Quizá una de las distinciones que podría orientar este debate es tener a la vista la diferencia que media entre describir, o decir como es, una determinada relación social, por una parte, y evaluarla a la luz de un determinado punto de vista acerca de la justicia, o decir como debería ser, por la otra. Una cosa, en otras palabras, es describir los efectos que el mercado produce, y otra, distinta, evaluar esos efectos a la luz de un determinado ideal. Por supuesto ambos puntos de vista en el debate cotidiano suelen confundirse; pero el esfuerzo del trabajo intelectual consiste en mantenerlos, hasta donde eso es posible, separados. Desgraciadamente a veces la expresión “sociedad de mercado”, cuando se la emplea no con sentido técnico sino con ánimo puramente polémico, contribuye a esa confusión. Karl Polanyi, quien acuñó el término, se esmeraba sin embargo en no confundirlos. Él sabía que constatar la normatividad que subyace a una determinada formación social (una idea que él aprendió leyendo a Hegel) no es lo mismo que dirimir su valor a la luz de un determinado punto de vista acerca de la justicia.

Por lo mismo creo que en este tipo de debates es necesario tener en cuenta la distinción entre la mera normatividad y la normatividad que surge de la facticidad.

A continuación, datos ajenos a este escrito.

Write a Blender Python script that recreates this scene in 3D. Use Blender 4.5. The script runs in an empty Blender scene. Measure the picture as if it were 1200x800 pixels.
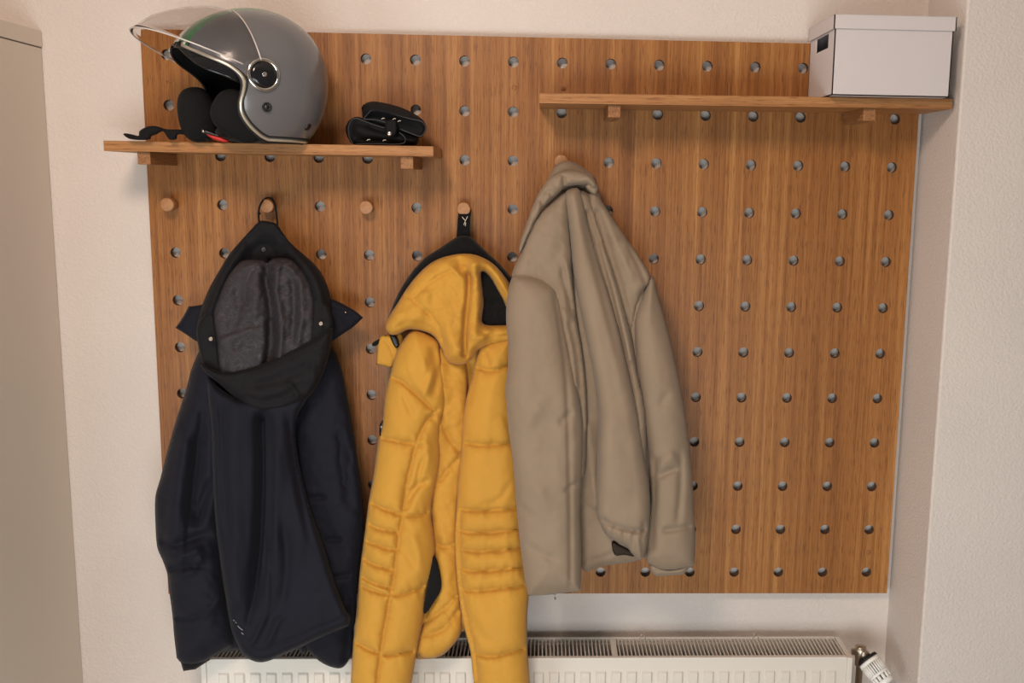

La primera (por ejemplo, elaborada en el sentido convencional en que se interpreta a Rawls) es puramente prescriptiva y se usa para evaluar desde un punto de vista ideal la facticidad del caso; la segunda, en cambio, es descriptiva e intenta comprender qué patrones normativos han inducido determinados cambios materiales, contribuyendo así a su persistencia. El intento del libro Lo que el dinero sí puede comprar se sitúa en esta segunda línea de trabajo, no en la primera. Es un intento por identificar los patrones normativos que, en los hechos, inducen el mercado y el dinero.

La sociedad moderna ha originado los mismos ideales normativos que, sin embargo, se emplean para criticarla: la igualdad y la autonomía cuando no son meros conceptos, sino ideales normativos que alientan la vida cotidiana, encuentran su condición de posibilidad en las mismas instituciones que a veces los niegan. Esa es la índole paradójica de la sociedad moderna y el carácter problemático de los ideales que se entrecruzan en el debate público. Tener en cuenta esa peculiar característica de la realidad social es muy relevante para la política, puesto que ella no consiste en afirmar simplemente un ideal de vida buena (esa es tarea de la religión), sino que su tarea es mediar entre un ideal de vida buena y la normatividad subyacente en la vida social. Un ideal de vida buena que no se condiga en modo alguno con la normatividad subyacente en la vida social es propio de quienes Hegel llamaba “almas bellas”; la tarea de la política, sin embargo, no es cultivar un “alma bella” sino mediar entre lo racional y lo real.